I am disappointed, of course, that other members of the Tottenham board, such as the director Keith Mills, have said that moving to the Olympic stadium is better because

"it's closer to Canary Wharf and to the City; and it'll attract more sponsorship".

I have also been very concerned about internet rumours of Spurs' owners selling up to Qatari investors and seeking planning permission at White Hart Lane and the Olympic stadium so as to sell the club on and make more money. When Mr Levy says to me, "I'm acting in the interests of shareholders," it is my job to remind him that he owns 70% of the shares. So, who will profit ultimately from the decision? This is important.

It is also important to recognise the entire ecology of London, and in so doing it is also important that we say, "Can it possibly be fair that Tottenham's legacy from the Olympics is for the largest private employer to be allowed to leave the constituency?" Let me reiterate, if Spurs is allowed to leave, this Government's legacy for the constituency with the highest unemployment in London will be to have removed the largest private employer. That cannot be right.

Is it also the case that the Olympic Park Legacy Company should take note of the entirety of London and not just regeneration in the east of the city? In my constituency, unemployment is running at 11.2% and incapacity benefit claims are at 11%. Those are some of the highest levels in London. Life expectancy is lower than in the Olympic borough. Mortality rates for women in my constituency are lower, and unemployment is higher, than in the combined Olympic boroughs. Right across the sweep, the statistics suggest that Tottenham is finding it harder than the combined Olympic boroughs, and I am sure that the Minister is aware of that.
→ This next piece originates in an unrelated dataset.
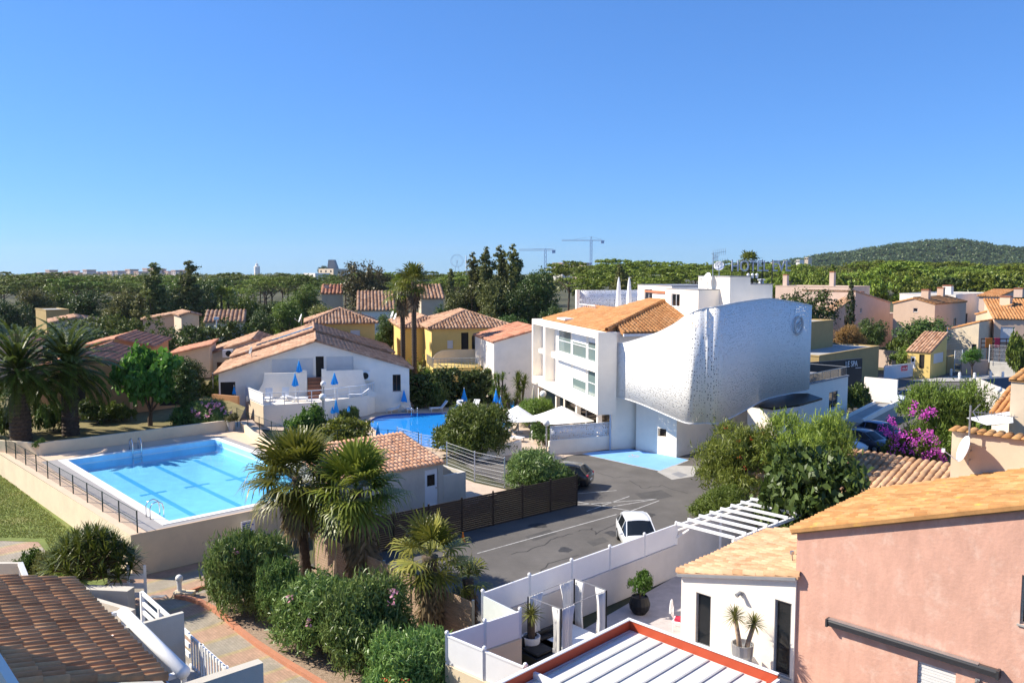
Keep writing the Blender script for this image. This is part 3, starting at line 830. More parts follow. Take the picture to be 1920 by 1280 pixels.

Does the Minister believe that it is acceptable to secure a legacy in east London by condemning an area of north London to become effectively a dust bowl? Does he believe that it is fair that the largest economic project in my constituency for a generation may be sacrificed-a brand-new stadium demolished just to build a new one with a supermarket attached? The Olympics were meant to bring a unique experience to the doorsteps of ordinary Londoners. Should Spurs leave, the experience will leave a particularly bitter aftertaste in N17. Who encouraged Spurs to make the decision? What leverage are the Minister and his Department placing on the Mayor as that decision is reached? I am told that the Olympic board will reach the decision on 28 January; what consultation is going on with Haringey council and with us on a decision that is now imminent and pressing? Does the Minister not believe that consultation with my constituents by the Olympic legacy body is absolutely mandatory? Is he concerned that there has been only one phone conversation with the company and with Haringey council? Spurs owns 20 acres of site on the north side of Tottenham high road that has now been blighted. How can due diligence be done on the Spurs bid if only one conversation on the planning application has been had with the local authority?

I hope that the Minister understands that this matter is urgent; that is why I have taken the time to put it on the record for the House, and for others who are listening and watching. This is the most important thing that could have happened in relation to economic regeneration in my constituency in the past decade.